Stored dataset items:
##############################
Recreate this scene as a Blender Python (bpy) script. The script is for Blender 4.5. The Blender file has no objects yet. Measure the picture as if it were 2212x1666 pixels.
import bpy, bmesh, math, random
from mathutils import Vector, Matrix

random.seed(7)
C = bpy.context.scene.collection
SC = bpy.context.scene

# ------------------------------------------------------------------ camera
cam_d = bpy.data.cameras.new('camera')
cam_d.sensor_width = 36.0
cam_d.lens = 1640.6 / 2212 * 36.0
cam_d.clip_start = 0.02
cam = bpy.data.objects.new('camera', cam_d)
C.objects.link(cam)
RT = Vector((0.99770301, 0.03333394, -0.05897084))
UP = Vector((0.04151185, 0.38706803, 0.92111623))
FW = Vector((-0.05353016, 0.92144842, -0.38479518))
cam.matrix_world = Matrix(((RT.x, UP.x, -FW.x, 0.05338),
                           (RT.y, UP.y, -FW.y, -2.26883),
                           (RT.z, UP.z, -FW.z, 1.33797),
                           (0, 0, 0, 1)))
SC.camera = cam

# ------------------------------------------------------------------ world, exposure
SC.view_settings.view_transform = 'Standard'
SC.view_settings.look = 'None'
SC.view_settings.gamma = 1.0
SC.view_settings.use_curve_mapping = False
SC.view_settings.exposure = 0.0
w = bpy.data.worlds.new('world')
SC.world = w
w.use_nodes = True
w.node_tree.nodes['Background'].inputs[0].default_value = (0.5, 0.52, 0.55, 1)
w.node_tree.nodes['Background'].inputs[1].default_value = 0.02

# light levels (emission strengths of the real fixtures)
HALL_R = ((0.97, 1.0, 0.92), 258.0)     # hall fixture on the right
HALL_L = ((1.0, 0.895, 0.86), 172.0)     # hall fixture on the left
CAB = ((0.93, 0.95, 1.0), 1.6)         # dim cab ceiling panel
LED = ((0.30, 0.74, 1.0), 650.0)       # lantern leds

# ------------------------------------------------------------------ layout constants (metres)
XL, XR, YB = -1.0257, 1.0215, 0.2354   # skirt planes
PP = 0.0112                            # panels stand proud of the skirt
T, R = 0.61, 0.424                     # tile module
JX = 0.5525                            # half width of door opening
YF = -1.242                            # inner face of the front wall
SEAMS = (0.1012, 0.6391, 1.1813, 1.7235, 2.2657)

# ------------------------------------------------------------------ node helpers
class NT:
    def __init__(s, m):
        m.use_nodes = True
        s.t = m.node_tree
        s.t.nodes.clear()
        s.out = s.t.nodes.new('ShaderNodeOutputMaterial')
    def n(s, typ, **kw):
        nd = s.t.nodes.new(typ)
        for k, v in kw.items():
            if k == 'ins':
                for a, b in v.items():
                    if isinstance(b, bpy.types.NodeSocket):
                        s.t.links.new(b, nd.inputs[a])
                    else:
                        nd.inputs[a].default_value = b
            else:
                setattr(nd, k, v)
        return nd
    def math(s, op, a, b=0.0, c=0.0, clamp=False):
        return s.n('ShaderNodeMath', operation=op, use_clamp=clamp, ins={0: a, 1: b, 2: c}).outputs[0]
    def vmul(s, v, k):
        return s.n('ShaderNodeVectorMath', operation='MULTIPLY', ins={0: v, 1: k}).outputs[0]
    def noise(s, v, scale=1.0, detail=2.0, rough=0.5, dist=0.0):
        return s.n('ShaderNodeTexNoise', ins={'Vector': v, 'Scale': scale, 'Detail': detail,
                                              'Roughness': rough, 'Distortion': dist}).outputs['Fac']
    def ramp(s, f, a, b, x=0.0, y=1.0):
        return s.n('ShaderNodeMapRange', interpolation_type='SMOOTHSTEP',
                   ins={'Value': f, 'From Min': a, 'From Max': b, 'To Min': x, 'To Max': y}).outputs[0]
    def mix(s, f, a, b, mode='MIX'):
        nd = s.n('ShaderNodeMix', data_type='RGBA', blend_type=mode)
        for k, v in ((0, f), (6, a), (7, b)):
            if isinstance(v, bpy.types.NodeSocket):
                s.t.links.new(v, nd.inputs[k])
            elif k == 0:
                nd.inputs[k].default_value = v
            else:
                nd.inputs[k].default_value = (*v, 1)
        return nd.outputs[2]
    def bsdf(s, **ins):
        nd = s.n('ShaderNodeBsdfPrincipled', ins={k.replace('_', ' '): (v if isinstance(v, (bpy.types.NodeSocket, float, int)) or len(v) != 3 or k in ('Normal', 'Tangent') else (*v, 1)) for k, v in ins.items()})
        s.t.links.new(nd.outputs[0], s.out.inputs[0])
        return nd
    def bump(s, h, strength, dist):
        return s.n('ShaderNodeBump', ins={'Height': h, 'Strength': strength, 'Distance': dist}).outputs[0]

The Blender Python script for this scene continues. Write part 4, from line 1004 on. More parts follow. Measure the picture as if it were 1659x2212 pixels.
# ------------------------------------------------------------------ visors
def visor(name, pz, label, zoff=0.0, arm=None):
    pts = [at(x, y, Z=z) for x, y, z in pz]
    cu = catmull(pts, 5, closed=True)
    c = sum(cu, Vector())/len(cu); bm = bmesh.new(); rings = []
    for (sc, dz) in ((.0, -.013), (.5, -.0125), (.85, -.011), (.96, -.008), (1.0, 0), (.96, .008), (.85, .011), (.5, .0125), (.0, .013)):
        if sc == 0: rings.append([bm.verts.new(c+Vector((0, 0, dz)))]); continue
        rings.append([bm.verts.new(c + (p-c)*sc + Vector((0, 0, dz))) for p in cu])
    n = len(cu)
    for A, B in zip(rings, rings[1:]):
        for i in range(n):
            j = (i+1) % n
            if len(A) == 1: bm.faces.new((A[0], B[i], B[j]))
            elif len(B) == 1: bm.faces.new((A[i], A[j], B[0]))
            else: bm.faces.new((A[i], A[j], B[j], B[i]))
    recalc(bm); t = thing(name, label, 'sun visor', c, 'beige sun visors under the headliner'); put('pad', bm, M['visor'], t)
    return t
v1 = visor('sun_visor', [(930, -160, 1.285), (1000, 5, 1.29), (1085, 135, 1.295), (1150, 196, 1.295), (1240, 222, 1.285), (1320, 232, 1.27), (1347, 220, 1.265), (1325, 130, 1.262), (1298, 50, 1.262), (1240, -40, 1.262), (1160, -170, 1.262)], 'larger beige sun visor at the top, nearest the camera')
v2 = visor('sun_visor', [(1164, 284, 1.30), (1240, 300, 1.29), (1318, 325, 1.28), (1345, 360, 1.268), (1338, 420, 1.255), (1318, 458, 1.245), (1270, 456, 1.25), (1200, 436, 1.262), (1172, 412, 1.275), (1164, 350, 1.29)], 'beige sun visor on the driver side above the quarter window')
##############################
--- REQUIRED TASK ---
Set down each line of the material verbatim, from the first line through the line that contains "SEAMS = (0.1012, 0.6391, 1.1813, 1.7235, 2.2657)".

--- FULL RESPONSE ---
Recreate this scene as a Blender Python (bpy) script. The script is for Blender 4.5. The Blender file has no objects yet. Measure the picture as if it were 2212x1666 pixels.
import bpy, bmesh, math, random
from mathutils import Vector, Matrix

random.seed(7)
C = bpy.context.scene.collection
SC = bpy.context.scene

# ------------------------------------------------------------------ camera
cam_d = bpy.data.cameras.new('camera')
cam_d.sensor_width = 36.0
cam_d.lens = 1640.6 / 2212 * 36.0
cam_d.clip_start = 0.02
cam = bpy.data.objects.new('camera', cam_d)
C.objects.link(cam)
RT = Vector((0.99770301, 0.03333394, -0.05897084))
UP = Vector((0.04151185, 0.38706803, 0.92111623))
FW = Vector((-0.05353016, 0.92144842, -0.38479518))
cam.matrix_world = Matrix(((RT.x, UP.x, -FW.x, 0.05338),
                           (RT.y, UP.y, -FW.y, -2.26883),
                           (RT.z, UP.z, -FW.z, 1.33797),
                           (0, 0, 0, 1)))
SC.camera = cam

# ------------------------------------------------------------------ world, exposure
SC.view_settings.view_transform = 'Standard'
SC.view_settings.look = 'None'
SC.view_settings.gamma = 1.0
SC.view_settings.use_curve_mapping = False
SC.view_settings.exposure = 0.0
w = bpy.data.worlds.new('world')
SC.world = w
w.use_nodes = True
w.node_tree.nodes['Background'].inputs[0].default_value = (0.5, 0.52, 0.55, 1)
w.node_tree.nodes['Background'].inputs[1].default_value = 0.02

# light levels (emission strengths of the real fixtures)
HALL_R = ((0.97, 1.0, 0.92), 258.0)     # hall fixture on the right
HALL_L = ((1.0, 0.895, 0.86), 172.0)     # hall fixture on the left
CAB = ((0.93, 0.95, 1.0), 1.6)         # dim cab ceiling panel
LED = ((0.30, 0.74, 1.0), 650.0)       # lantern leds

# ------------------------------------------------------------------ layout constants (metres)
XL, XR, YB = -1.0257, 1.0215, 0.2354   # skirt planes
PP = 0.0112                            # panels stand proud of the skirt
T, R = 0.61, 0.424                     # tile module
JX = 0.5525                            # half width of door opening
YF = -1.242                            # inner face of the front wall
SEAMS = (0.1012, 0.6391, 1.1813, 1.7235, 2.2657)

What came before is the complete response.